Now, we need to make the left and right sides of the equation equal.
L.H.S. $= \tan 3\theta$
So, we first break down the angle in the tangent function into two parts.
$= \tan \left( {2\theta + \theta } \right)$
Now, we have to apply the compound angle formula for tangent trigonometric function so as to simplify the expression and prove the equality. So, we have the trigonometric formula $\tan \left( {A + B} \right) = \left( {\dfrac{{\tan A + \tan B}}{{1 - \tan A\tan B}}} \right)$ .
$= \left( {\dfrac{{\tan 2\theta + \tan \theta }}{{1 - \tan 2\theta \times \tan \theta }}} \right)$
Now, we will use the expression of the double angle formula for tangent function.
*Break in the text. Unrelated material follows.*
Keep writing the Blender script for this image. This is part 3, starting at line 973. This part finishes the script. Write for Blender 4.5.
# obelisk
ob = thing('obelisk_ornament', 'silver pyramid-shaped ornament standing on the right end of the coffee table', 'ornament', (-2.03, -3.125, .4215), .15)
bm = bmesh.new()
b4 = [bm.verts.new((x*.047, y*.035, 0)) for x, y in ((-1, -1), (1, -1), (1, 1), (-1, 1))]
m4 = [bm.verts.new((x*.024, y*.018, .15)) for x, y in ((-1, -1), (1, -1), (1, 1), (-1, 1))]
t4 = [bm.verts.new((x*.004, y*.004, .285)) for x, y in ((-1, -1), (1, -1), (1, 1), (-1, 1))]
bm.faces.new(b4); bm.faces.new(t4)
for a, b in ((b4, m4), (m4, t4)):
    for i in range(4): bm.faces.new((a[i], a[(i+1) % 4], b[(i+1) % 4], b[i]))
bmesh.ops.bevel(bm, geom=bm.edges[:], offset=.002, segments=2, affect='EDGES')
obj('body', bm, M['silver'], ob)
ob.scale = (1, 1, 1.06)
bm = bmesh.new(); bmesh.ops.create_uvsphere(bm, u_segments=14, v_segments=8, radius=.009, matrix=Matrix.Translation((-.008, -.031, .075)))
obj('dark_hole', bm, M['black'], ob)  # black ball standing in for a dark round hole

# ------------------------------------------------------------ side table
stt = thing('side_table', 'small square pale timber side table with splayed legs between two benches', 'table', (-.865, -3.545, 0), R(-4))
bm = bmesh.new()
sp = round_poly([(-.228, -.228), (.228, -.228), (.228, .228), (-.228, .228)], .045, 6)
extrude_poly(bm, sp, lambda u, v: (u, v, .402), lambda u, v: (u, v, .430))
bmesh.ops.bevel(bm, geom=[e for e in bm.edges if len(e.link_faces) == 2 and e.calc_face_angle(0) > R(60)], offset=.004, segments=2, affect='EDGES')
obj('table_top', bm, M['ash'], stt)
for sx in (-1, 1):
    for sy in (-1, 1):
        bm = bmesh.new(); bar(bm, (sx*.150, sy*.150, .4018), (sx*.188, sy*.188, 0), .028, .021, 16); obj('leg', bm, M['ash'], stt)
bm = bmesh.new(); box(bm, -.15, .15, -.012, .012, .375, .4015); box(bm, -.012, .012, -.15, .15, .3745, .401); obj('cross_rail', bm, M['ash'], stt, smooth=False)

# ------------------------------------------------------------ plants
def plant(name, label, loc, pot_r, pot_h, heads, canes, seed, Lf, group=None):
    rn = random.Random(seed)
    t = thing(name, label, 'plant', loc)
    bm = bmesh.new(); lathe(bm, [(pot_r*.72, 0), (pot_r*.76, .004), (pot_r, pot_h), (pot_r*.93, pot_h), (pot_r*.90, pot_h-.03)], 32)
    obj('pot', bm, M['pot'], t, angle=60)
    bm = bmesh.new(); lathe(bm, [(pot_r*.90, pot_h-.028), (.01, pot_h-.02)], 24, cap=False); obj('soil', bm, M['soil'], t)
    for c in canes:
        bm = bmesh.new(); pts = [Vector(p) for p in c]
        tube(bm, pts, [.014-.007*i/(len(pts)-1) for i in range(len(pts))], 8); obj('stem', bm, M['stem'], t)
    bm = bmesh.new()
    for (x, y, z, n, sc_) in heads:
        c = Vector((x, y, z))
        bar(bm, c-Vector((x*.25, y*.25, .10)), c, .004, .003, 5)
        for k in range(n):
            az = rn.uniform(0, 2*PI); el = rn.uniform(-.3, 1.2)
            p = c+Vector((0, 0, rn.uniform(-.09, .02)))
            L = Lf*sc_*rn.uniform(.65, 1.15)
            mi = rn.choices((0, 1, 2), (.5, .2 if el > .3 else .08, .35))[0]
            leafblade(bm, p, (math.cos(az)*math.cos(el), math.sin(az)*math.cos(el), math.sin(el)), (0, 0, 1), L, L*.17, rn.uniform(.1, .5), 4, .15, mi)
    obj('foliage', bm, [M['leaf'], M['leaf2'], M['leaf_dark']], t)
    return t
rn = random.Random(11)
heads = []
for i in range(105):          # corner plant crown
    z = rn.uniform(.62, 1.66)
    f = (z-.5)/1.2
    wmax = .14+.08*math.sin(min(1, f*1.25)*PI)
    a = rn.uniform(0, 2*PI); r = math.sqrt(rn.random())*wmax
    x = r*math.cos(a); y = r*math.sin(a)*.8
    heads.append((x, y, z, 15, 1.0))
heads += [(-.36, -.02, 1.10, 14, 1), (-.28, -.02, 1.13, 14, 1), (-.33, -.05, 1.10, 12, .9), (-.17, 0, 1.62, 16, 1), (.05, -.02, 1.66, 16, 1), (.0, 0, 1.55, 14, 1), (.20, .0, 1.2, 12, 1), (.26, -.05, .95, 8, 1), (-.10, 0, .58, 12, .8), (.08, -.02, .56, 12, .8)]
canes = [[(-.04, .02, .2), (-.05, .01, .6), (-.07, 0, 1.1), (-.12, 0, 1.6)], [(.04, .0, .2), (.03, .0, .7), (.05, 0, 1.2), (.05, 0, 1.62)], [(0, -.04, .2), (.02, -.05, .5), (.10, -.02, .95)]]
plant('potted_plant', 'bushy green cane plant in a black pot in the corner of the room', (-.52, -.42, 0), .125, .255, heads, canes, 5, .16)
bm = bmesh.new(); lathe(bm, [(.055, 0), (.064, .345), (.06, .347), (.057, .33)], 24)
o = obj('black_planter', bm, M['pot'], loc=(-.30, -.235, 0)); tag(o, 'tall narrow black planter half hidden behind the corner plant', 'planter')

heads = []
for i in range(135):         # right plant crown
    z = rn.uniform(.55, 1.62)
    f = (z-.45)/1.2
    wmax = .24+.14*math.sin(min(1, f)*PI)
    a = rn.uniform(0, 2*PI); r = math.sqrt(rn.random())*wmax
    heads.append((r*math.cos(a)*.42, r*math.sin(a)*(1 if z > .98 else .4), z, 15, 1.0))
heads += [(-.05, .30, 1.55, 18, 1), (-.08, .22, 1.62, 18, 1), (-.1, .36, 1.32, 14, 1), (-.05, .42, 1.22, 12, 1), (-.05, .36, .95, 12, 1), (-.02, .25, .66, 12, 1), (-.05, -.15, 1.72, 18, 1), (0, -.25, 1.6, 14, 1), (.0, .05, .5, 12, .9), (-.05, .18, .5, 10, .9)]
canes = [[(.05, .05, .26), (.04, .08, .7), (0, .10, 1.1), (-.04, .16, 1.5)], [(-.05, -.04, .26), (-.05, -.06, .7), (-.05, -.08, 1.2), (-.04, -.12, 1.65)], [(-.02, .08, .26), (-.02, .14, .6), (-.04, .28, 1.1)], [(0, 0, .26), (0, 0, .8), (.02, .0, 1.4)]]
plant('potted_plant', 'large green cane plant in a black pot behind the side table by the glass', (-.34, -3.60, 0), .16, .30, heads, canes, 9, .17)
So, we have, $\tan 2x = \left( {\dfrac{{2\tan x}}{{1 - {{\tan }^2}x}}} \right)$ . Now, substituting this, we get,
$= \left( {\dfrac{{\dfrac{{2\tan \theta }}{{1 - {{\tan }^2}\theta }} + \tan \theta }}{{1 - \dfrac{{2\tan \theta }}{{1 - {{\tan }^2}\theta }} \times \tan \theta }}} \right)$
Now, taking the LCM of the rational expressions, we get,
$= \left( {\dfrac{{\dfrac{{2\tan \theta + \tan \theta \left( {1 - {{\tan }^2}\theta } \right)}}{{1 - {{\tan }^2}\theta }}}}{{\dfrac{{\left( {1 - {{\tan }^2}\theta } \right) - 2{{\tan }^2}\theta }}{{1 - {{\tan }^2}\theta }}}}} \right)$
Cancelling the common factors in numerator and denominator, we get,
$= \left( {\dfrac{{2\tan \theta + \tan \theta \left( {1 - {{\tan }^2}\theta } \right)}}{{\left( {1 - {{\tan }^2}\theta } \right) - 2{{\tan }^2}\theta }}} \right)$
Opening the brackets, we get,
$= \left( {\dfrac{{2\tan \theta + \tan \theta - {{\tan }^3}\theta }}{{1 - {{\tan }^2}\theta - 2{{\tan }^2}\theta }}} \right)$
Now, simplifying the expression, we get,
$= \left( {\dfrac{{3\tan \theta - {{\tan }^3}\theta }}{{1 - 3{{\tan }^2}\theta }}} \right)$
Now, L.H.S $= \left( {\dfrac{{3\tan \theta - {{\tan }^3}\theta }}{{1 - 3{{\tan }^2}\theta }}} \right)$
As the left side of the equation is equal to the right side of the equation, we have,
$\tan 3\theta = \dfrac{{3\tan \theta - {{\tan }^3}\theta }}{{1 - 3{{\tan }^2}\theta }}$
Hence, Proved.

Note : Given problem deals with Trigonometric functions. For solving such problems, trigonometric formulae should be remembered by heart. Besides these simple trigonometric formulae, trigonometric identities are also of significant use in such type of questions where we have to simplify trigonometric expressions with help of basic knowledge of algebraic rules and operations. We must remember the compound angle formula and double angle formula of tangent function in order to solve the problem. One must take care while handling the calculations.